Since the birth of the automobile and the development of the highway system in the 1950s, the State of Connecticut has been associated with wealth, thanks largely to tony tri-state-area suburbs like Greenwich and Westport that straddle the state’s border with Westchester County and have historically been home to rich financiers and others who made the brief daily commute into Manhattan.

But thanks to the progressive income tax policies enacted under Democratic Gov. Dannel Malloy, that reputation could soon change. As we pointed out back in January, tax data from 2015 showed that upper-middle-class taxpayers have been leaving the state in greater numbers as the average adjusted gross income for all filers who moved out of state that year climbed to $123,377. And according to a report in the Wall Street Journal, that exodus continued in 2016 as the number of filers reporting an income of $1 million or more decreased by 4%.


That comes after the state lost a total of $2.6 billion in adjusted gross income – a record sum – as 20,179 mostly wealthy taxpayers left the state in 2015, according to the Yankee Institute.

While some experts attributed this to individuals choosing to defer income, anticipating that the then-incoming Trump Administration would swiftly move to cut federal taxes, the trend appears to coincide with a series of state income-tax hikes enacted by Governor Malloy. And, if the Trump tax cut plan, which caps SALT deductions on federal income taxes at $10,000, Connecticut could be on track to lose 100,000+ residents who can no longer afford, or are no longer comfortable paying, the higher rates, according to research by economists Stephen Moore and Arthur Laffer, who published their findings in a WSJ editorial  late last year.

The number of tax filers with an adjusted gross income of $1 million or more fell to 10,990 in 2016, a 4% decline from the previous year, according to the IRS. The cumulative adjusted gross income this group reported also shrank to $36.11 billion over this time period, a 13% drop.
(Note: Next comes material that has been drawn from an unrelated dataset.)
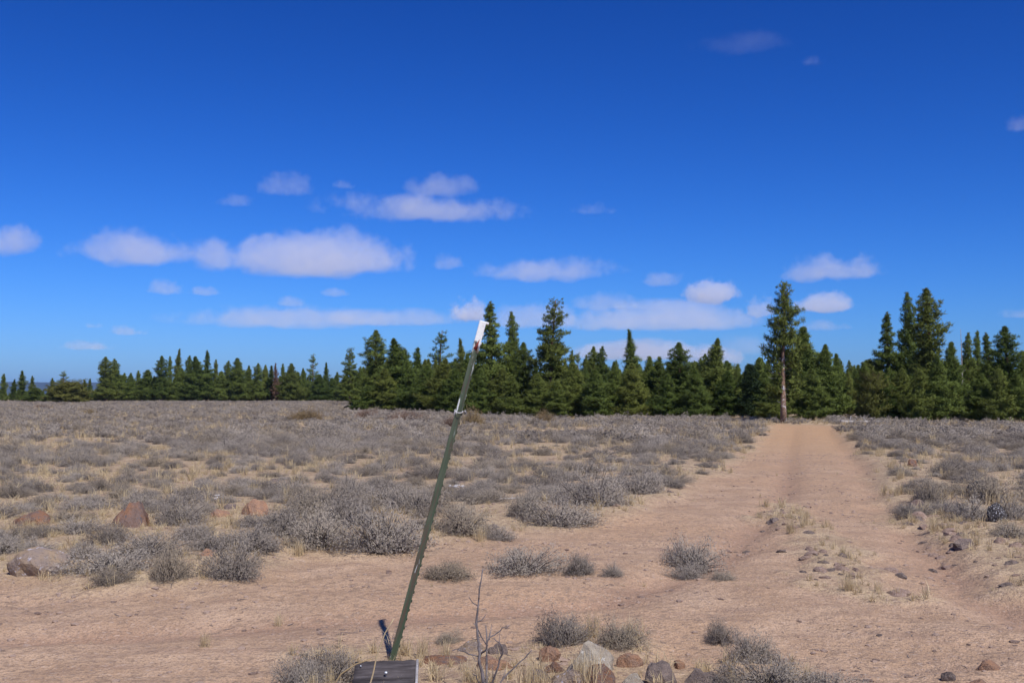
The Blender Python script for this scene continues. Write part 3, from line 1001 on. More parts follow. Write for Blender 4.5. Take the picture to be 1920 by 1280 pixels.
MID = [(682, 700, 100, 40, 'cone_a'), (690, 722, 90, 46, 'cone_c'), (725, 690, 90, 50, 'cone_b'), (765, 652, 100, 40, 'column_b'), (782, 650, 98, 34, 'spire_a'), (772, 690, 86, 50, 'cone_c'),
       (800, 684, 84, 54, 'cone_a'), (828, 672, 82, 58, 'cone_d'), (852, 690, 80, 50, 'cone_b'), (876, 662, 96, 36, 'cone_a'), (900, 690, 74, 52, 'cone_c'), (940, 690, 74, 54, 'cone_b'),
       (982, 640, 78, 50, 'column_c'), (960, 705, 71, 50, 'cone_c'), (1008, 700, 71, 52, 'cone_a'), (1045, 715, 70, 50, 'cone_b'), (1074, 680, 71, 60, 'cone_a'), (1072, 655, 110, 18, 'spire_a'),
       (1084, 660, 120, 20, 'open'), (1099, 664, 120, 18, 'spire_a'), (1114, 648, 92, 36, 'column_c'), (1128, 648, 90, 34, 'column_a'), (1118, 692, 69, 56, 'cone_b'), (1153, 677, 70, 46, 'cone_d'),
       (1186, 680, 69, 52, 'cone_a'), (1216, 667, 71, 42, 'cone_b'), (1236, 667, 70, 42, 'spire_a'), (1250, 700, 67, 50, 'cone_c'), (1303, 690, 66, 48, 'cone_a'), (1322, 662, 74, 40, 'column_a'),
       (1362, 694, 67, 48, 'cone_b'), (1376, 681, 105, 24, 'open'), (1385, 681, 110, 18, 'spire_a'), (1392, 702, 72, 44, 'cone_d'), (1434, 697, 66, 52, 'cone_a'), (1450, 715, 63, 50, 'cone_c'),
       (1522, 690, 63, 56, 'cone_a'), (1569, 662, 70, 36, 'cone_b'), (1592, 697, 76, 30, 'cone_d'), (1606, 692, 78, 22, 'spire_a'), (1620, 677, 70, 36, 'spire_a'), (1660, 700, 60, 48, 'cone_b'), (1690, 690, 60, 52, 'cone_a'),
       (1724, 690, 58, 54, 'cone_c'), (1758, 665, 58, 56, 'cone_d'), (1782, 640, 60, 48, 'cone_b'), (1815, 622, 66, 34, 'column_a'), (1833, 618, 70, 28, 'spire_a'), (1857, 622, 66, 44, 'column_b'), (1840, 700, 58, 52, 'cone_a'),
       (1872, 690, 57, 52, 'cone_c'), (1908, 700, 57, 54, 'cone_b'), (1918, 658, 66, 40, 'column_a'), (1950, 640, 64, 54, 'cone_d'), (1990, 620, 62, 60, 'column_c')]


def plant_tree(px, top, dist, wpx, kind, label, cat, group):
    k = KINDS[kind]
    x, y = (px - 960) / FPX * dist, dist
    z = hz(x, y)
    H = EYE + (740 - top) * dist / FPX - z
    sx = (wpx / 2 * dist / FPX) / k['R'] * 1.2
    root = bpy.data.objects.new('pine_tree' if cat in ('pine', 'tree', 'conifer') else 'dead_tree', None)
    COL.objects.link(root)
    root.location = (x, y, z - 0.03)
    root.rotation_euler = (0, 0, (px * 12.9898) % 6.28)
    root.scale = (sx, sx, H / k['H'])
    root.empty_display_size = 0.3
    obj('trunk', k['trunk'], root)
    obj('crown', k['crown'], root)
    return tag(root, label, cat, group)


for i, (px, top, dist, w, kind) in enumerate(sorted(FAR)):
    look = {'spire': 'thin spire-like', 'cone_': 'dense cone-shaped', 'colum': 'tall full', 'open': 'open-crowned'}[kind[:5] if kind != 'open' else 'open']
    plant_tree(px, top, dist, w, kind, '%s green conifer, %s from the left in the far tree row' % (look, ordinal(i)), 'conifer', 'conifers of the far left tree row')
for row in NAMED:
    plant_tree(*row[:5], row[5], row[6], 'conifers of the far left tree row' if row[0] < 600 else 'pines of the near wood')
for i, (px, top, dist, w, kind) in enumerate(sorted(MID)):
    look = {'spire': 'thin pointed', 'cone_': 'dense young', 'colum': 'full tufted', 'open': 'sparse see-through'}[kind[:5]]
    side, n0 = ('left of the road', 0) if px < 1480 else ('right of the road', sum(1 for m in MID if m[0] < 1480))
    plant_tree(px, top, dist, w, kind, '%s pine, %s from the left among the smaller pines %s' % (look, ordinal(i - n0), side), 'pine', 'smaller pines of the near wood')

# the roadside pine with its bare trunk and dead limbs
rp = plant_tree(1468, 529, 58, 66, 'roadside', 'tall pine with bare pale trunk standing where the road meets the wood', 'pine', 'pines of the near wood')
rp.rotation_euler[2] = 0.0
for az, z0, L, up in ((2.9, 3.05, 0.9, 0.25), (3.3, 2.75, 1.0, 0.1), (0.15, 2.1, 0.9, 0.05), (0.0, 3.6, 0.55, -0.6), (3.0, 1.3, 0.4, 0.2), (2.6, 3.9, 0.7, 0.3)):
    mb = MB()
    a = az - rp.rotation_euler[2]
    h = Vector((math.cos(a), math.sin(a), 0))
    p = [h * 0.1 + Vector((0, 0, z0)), h * (L * 0.5) + Vector((0, 0, z0 + up * L * 0.2)), h * (L * 0.8) + Vector((0.05, 0.03, z0 + up * L * 0.3 - 0.05)), h * L + Vector((0, 0, z0 + up * L))]
    mb.tube(p, [0.035, 0.028, 0.018, 0.008], 5)
    obj('dead_limb', mb.mesh('dead_limb', [M['dead_wood']]), rp)

# the wood behind the front trees: one mass
rng = np.random.default_rng(21)
wx, wy, wh = [], [], []
for _ in range(1100):
    px = rng.uniform(-500, 2500)
    lo = 216 if px < 670 else (98 if px < 1060 else 84)
    d = lo * (1 + rng.random() ** 1.6 * 1.1)
    if 1478 < px < 1530 and d < 140:
        continue
    wx.append((px - 960) / FPX * d); wy.append(d)
    top = rng.uniform(672, 712) if px > 670 else (rng.uniform(728, 738) if px < 190 else rng.uniform(704, 726))
    wh.append(EYE + (740 - top) * d / FPX)
wx, wy, wh = map(np.array, (wx, wy, wh))
protos, kh = [], []
for nm in ('cone_a', 'cone_b', 'cone_d', 'spire_a', 'column_a'):
    me = KINDS[nm]
    bmj = bmesh.new()
    bmj.from_mesh(me['trunk'])
    for f in bmj.faces:
        f.material_index = 0
    bmj.from_mesh(me['crown'])
    nt = len(me['trunk'].polygons)
    bmj.faces.ensure_lookup_table()
    for f in bmj.faces[nt:]:
        f.material_index = 1
    mj = bpy.data.meshes.new('wood_tree_%s' % nm)
    bmj.to_mesh(mj)
    bmj.free()
    mj.materials.append(M['bark']); mj.materials.append(M['needle'])
    protos.append(mj); kh.append(me['H'])
idx = rng.integers(0, len(protos), len(wx))
sz = wh / np.array(kh)[idx]
sxy = sz * rng.uniform(0.9, 1.25, len(wx))
scatter('forest', protos, wx, wy, height(wx, wy) - 0.05, np.stack([sxy, sxy, sz], -1),
        np.stack([np.zeros(len(wx)), np.zeros(len(wx)), rng.uniform(0, 6.28, len(wx))], -1), idx,
        'dark green mass of conifers filling the wood behind the front trees')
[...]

The 10,990 Connecticut households that reported $1 million or more in income in 2016 is still higher than it was in 2010, when the figure was 9,030, according to the IRS.

The U.S. as a whole saw a dip in households that earned $1 million or more in 2016. There were 424,870 tax filers who reported adjusted gross income of $1 million or more in 2016, a 3% decrease from the previous year. In Florida, where there is no state income tax, the number dwindled to 28,420 during that same time frame, a 14% drop.

While deferred income could have been a contributing factor, Jared Walczak, a policy analyst at the Tax Foundation, said it’s likely that many wealthy taxpayers reached a “tipping point” and decided it was time to disembark for a state like Florida, where there is no state income tax, (and the winters are much more manageable).

Jared Walczak, senior policy analyst at the right-leaning Tax Foundation, said, “It’s plausible that political circumstances led to a deferral of income” in 2016, leading to a decline in the number households reporting income of $1 million or more. But Mr. Walczak said some rich Connecticut residents may have reached a tipping point and concluded it is no longer reasonable to live there because of the income taxes.

As Moore and Laffer pointed out, lawmakers have gotten a taste of this trend in recent years as high-earning hedge fund managers and employees have left the state. As the Financial Times pointed out earlier this year, the hedge fund community in Greenwich is on edge as the state, struggling to contain a chronic budget deficit and dramatically underfunded pensions, has increased taxes on the wealthy, and leftist groups like the Hedge Clippers – whose stated goal is to end income inequality – have staged embarrassing protests.


Paradoxically, the Hedge Clippers might achieve their goals sooner than they expect: Because after the state’s wealthiest are forced to bear the brunt of the SALT-deduction elimination (which effectively ends federal tax subsidies to typically blue states with a high cost of living), Greenwich – which has already endured a precipitous drop in sales of luxury homes – might turn into a ghost town, or at the very least more closely resemble the rest of the state. That is, unless Republican Bob Stefanowski, who has campaigned on phasing out the state’s income tax, wins an upset victory in the Democratic-leaning state.